Grown-up Eve’s narration frames the story, but we process the film through the eyes of ten-year-old Eve; and the eyes are very important. Eve is gifted with “The Sight” or clairvoyance, like her Aunt Mozelle, but she is no melancholy, wise-beyond-her-years Haley Joel Osment balking at her supernatural ability. Eve is first and foremost a girl like any other; a girl who sees her father making love to a woman who is not her mother; a girl who sees his preference for her older sister, sees her mother’s depression, sees her aunt’s tragic loneliness. The film becomes an exploration of what such a world looks like to a child. It would not have worked if Smollett had brought an ounce of pretentiousness or precociousness to her performance. Fortunately, Eve’s Bayou succeeds firmly in the hands of it’s young star who emotes like a pro.


This is another film that has stuck with me over the years, but for very different reasons. Frailty is not the kind of story you relate to; it’s the kind of story that creeps the hell out of you. Even though most of the violence takes place off screen, the movie still manages to drive the point home in a very unsettling manner. I discovered this film largely thanks, once again, to HBO. Either it had just been released onto video and Pay-Per-View was restlessly advertising its new addition, or I saw the trailer on TV Guide. Whatever the case, I didn’t initially want to see it. It was obviously a horror film; even today I remember being appropriately creeped out by that chilling shot of Matt O’Leary‘s face disappearing in the darkness as his father says, “Only demons should fear me. You’re not a demon, are you?”

Which brings me to Matt O’Leary. This guy is one of the most underrated, underused, unrecognized young actors working today. Sure, he’s appeared in some duds like Sorority Row, but he is at his best in off-beat, thought-provoking indies like American Son and Natural Selection (he’s at it again in the sure to be awesome Fat Kid Rules the World, hopefully released later this year). I mean, kid consistently turns in critically acclaimed performances, but few people know about him and he doesn’t work nearly as often as he should.  He is passed over instead for decidedly mediocre acts like Robert Pattinson and Zac Efron.
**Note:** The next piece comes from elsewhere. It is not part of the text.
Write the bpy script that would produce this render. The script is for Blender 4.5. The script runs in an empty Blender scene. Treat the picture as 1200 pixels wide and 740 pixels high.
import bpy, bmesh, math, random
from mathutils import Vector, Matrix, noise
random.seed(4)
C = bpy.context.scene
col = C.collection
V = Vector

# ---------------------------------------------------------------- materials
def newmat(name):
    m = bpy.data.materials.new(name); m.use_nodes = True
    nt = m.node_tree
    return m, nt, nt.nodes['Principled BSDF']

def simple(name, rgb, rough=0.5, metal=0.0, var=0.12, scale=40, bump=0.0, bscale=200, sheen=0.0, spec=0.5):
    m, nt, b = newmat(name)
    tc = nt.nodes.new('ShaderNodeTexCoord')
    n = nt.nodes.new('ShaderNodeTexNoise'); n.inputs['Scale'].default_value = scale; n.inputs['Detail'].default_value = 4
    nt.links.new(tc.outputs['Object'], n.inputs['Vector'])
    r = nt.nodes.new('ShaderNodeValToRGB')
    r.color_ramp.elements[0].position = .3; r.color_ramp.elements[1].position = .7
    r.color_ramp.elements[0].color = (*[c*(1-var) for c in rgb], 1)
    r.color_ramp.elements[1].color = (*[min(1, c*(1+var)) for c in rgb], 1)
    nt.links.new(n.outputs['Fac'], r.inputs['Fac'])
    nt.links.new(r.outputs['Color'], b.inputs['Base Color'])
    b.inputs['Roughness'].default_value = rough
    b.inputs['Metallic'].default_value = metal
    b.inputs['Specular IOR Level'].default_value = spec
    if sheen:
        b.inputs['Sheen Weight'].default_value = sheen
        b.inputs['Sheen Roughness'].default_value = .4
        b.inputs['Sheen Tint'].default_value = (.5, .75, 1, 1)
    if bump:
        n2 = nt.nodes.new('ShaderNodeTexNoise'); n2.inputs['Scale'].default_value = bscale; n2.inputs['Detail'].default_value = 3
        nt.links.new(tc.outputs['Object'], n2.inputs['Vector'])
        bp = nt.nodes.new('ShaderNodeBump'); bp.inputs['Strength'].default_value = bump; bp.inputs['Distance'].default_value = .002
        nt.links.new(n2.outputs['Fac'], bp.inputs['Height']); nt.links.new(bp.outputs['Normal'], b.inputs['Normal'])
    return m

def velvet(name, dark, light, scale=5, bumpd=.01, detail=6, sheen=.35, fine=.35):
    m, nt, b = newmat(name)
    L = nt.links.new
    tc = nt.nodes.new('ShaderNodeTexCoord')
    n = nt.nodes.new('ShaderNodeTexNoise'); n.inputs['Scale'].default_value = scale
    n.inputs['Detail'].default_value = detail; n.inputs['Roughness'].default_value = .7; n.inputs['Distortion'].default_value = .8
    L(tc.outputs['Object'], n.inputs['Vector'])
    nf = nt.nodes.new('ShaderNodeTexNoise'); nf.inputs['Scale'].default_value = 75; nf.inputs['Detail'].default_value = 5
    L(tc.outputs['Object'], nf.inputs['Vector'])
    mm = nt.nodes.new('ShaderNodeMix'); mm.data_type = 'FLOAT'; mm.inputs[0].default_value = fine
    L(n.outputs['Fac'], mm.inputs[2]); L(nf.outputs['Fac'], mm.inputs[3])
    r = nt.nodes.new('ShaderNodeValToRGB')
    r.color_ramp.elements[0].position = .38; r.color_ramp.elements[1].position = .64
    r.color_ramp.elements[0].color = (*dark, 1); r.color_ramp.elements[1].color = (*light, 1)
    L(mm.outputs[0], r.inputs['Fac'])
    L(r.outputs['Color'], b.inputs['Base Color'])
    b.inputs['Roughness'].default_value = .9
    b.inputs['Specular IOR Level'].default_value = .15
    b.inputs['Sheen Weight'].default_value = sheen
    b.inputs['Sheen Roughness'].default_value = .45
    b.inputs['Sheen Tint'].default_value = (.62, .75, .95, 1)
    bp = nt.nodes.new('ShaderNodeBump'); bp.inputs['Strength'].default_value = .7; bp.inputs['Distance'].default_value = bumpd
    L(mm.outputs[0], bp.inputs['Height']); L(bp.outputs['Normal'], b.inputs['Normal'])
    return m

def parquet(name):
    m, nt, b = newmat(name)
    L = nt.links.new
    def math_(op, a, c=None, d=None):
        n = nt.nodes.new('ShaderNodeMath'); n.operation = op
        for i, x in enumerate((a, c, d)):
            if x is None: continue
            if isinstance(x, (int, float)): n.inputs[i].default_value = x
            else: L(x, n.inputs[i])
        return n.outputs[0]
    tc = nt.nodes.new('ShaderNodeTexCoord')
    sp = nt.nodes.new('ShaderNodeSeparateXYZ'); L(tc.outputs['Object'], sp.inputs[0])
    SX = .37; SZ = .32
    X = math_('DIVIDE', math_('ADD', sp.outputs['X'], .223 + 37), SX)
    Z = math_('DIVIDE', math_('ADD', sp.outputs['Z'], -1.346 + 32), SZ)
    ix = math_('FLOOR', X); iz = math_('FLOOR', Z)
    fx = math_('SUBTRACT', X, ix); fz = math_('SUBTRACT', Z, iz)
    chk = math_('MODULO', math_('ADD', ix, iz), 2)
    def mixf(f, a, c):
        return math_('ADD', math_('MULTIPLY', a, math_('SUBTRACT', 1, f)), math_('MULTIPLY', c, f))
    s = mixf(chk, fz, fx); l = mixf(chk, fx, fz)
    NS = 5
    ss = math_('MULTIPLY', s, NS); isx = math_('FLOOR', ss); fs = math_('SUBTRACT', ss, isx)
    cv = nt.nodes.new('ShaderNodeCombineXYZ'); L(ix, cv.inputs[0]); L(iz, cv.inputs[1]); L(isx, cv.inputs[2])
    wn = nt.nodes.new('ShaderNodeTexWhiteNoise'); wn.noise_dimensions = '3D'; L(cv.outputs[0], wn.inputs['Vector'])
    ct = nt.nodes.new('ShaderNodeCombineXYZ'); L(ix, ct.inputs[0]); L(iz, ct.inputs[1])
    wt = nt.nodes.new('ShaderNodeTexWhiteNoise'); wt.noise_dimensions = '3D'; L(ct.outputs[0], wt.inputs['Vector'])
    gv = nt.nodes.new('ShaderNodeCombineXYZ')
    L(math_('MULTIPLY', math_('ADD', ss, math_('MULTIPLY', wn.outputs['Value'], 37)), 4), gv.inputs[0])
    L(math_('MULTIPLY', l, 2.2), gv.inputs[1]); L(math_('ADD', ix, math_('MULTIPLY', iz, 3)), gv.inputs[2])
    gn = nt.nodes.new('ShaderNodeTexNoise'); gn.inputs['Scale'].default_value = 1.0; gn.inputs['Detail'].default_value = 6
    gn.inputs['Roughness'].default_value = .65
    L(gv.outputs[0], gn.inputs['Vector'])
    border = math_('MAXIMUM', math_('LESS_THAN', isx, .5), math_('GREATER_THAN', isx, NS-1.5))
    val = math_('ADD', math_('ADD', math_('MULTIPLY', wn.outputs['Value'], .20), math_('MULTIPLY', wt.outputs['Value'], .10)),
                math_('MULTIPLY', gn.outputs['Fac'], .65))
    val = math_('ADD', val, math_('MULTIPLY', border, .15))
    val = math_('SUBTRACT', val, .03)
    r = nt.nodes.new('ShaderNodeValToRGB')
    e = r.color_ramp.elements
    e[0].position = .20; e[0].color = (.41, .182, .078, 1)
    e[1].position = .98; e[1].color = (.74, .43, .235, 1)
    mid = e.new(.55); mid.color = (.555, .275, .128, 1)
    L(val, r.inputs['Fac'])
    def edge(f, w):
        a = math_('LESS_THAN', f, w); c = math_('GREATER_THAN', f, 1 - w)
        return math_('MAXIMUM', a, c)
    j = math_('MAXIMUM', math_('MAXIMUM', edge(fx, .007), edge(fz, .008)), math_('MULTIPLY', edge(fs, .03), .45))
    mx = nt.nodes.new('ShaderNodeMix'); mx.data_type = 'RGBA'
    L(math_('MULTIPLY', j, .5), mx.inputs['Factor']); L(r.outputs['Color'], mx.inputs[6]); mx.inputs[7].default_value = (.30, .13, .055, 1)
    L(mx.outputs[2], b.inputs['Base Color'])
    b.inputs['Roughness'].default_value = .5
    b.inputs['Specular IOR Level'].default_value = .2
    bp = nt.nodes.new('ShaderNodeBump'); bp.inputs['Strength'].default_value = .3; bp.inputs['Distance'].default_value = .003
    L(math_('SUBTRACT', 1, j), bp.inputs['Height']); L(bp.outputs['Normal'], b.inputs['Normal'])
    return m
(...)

This is the world we live in.

Matt O’Leary, Jeremy Sumpter, and Bill Paxton in Frailty

Anyway, I first noticed him in Frailty. Having nothing to do and it being the middle of theday (I had hours before I had to go to sleep), I decided to give the film a chance when I watched it On Demand one afternoon at my aunt’s house. I was not disappointed. Thankfully, it was more family drama than horror film. When a man claims to have received a vision from God, telling him to take out the “demons” in their small Texas town, one son (Jeremy Sumpter) accepts his word without question while the other (O’Leary) becomes increasingly disturbed.
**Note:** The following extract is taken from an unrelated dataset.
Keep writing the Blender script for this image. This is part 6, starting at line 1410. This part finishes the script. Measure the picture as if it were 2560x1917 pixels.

Once again, without a solid performance from actor O’Leary, the film would have failed. He turns in a performance that is all at once sympathetic, heartfelt, vulnerable, vaguely sinister, and multi-layered. He had to be about twelve or thirteen when he filmed this, and I always wonder how much of it was deliberate.

If you are a sane audience member, you will most likely side with O’Leary’s character who believes that his father is a whackjob. However, if you ever get a chance to pick up the DVD, the screenwriter offers an entirely different and interesting perspective that will make you think twice about who is supposed to be the hero of this story.


It came as no surprise to me that Terrence Malick‘s latest effort turned out to be one of the most polarizing films of the year, if not the decade. With The Tree of Life, you either hate it or love it. As a Malick fan, and as fan of unconventional films in general, I loved it. In another post a while back, I criticized Malick’s writing. Well, I take it all back. Obviously he’s not a bad writer. It’s just that he rarely gives his characters more to express than poetic musings. But I can’t expect him to be like every other filmmaker out there. That’s why I love him. I love that he allows the audience to peer inside his characters’ heads. I love that he lingers on the details. I love that he is in no hurry to get to the next plot device. Malick’s brand of filmmaking reminds me of the John Keats quote in Bright Star when he is explaining the “point” of poetry:

“The point of diving into a lake is not immediately to swim to the shore but to be in the lake, to luxuriate in the sensation of water. You do not work the lake out, it is a experience beyond thought. Poetry soothes and emboldens the soul to accept the mystery.”

This is Malick all the way. But this may also be part of the reason The Tree of Life was received poorly by at least half its audience, because in this Avatar-era of filmmaking, we are used to having our messages spelled out for us. Malick chose to do an ambitious film largely about life: growing up, family relationships, faith, and death. He offers little in the way of explanation, because how could he? Life is not exactly a 2 + 3 = 5 situation.

Laramie Eppler, Jessica Chastain, and Hunter McCracken in The Tree of Life

All that said, one thing most critics could agree  upon is the stunning performance by Hunter McCracken, who plays young Jack. Once again, the success of the film rests firmly in his hands, and he rises brilliantly to the occasion. What I find most impressive is that McCracken really doesn’t say much. Dialogue does not seem to be Malick’s forte, which is what I was hinting at before. No matter; we get plenty of insight into Jack’s head through his Southern-coated, pain-laden voiceovers, aching for answers he never seems to get. McCracken wanders, often stoically, through the film. You might never guess how he felt about anything unless you look into his eyes. Therein lies the true beauty of his performance. We can see in his eyes that Jack wants to love his father, does love his father, but hates him sometimes, too. We see in his eyes that he longs to be good like his brother R. L. and his mother–both characters the embodiment of Grace–and we see his frustration at the jealousy–the Nature in him–that he is desperate to suppress.  All this McCracken manages to convey beautifully, with a subtlety and–yes–grace some seasoned actors have yet to pull off.

Special mention should also go to Laramie Eppler who plays R. L. If Jack is the guiding light of the film, R. L. is certainly the heart; and Eppler plays him with an unassuming, heartbreaking tenderness. Not to mention, he looks extraordinarily like Brad Pitt who plays Father/Mr. O’Brien.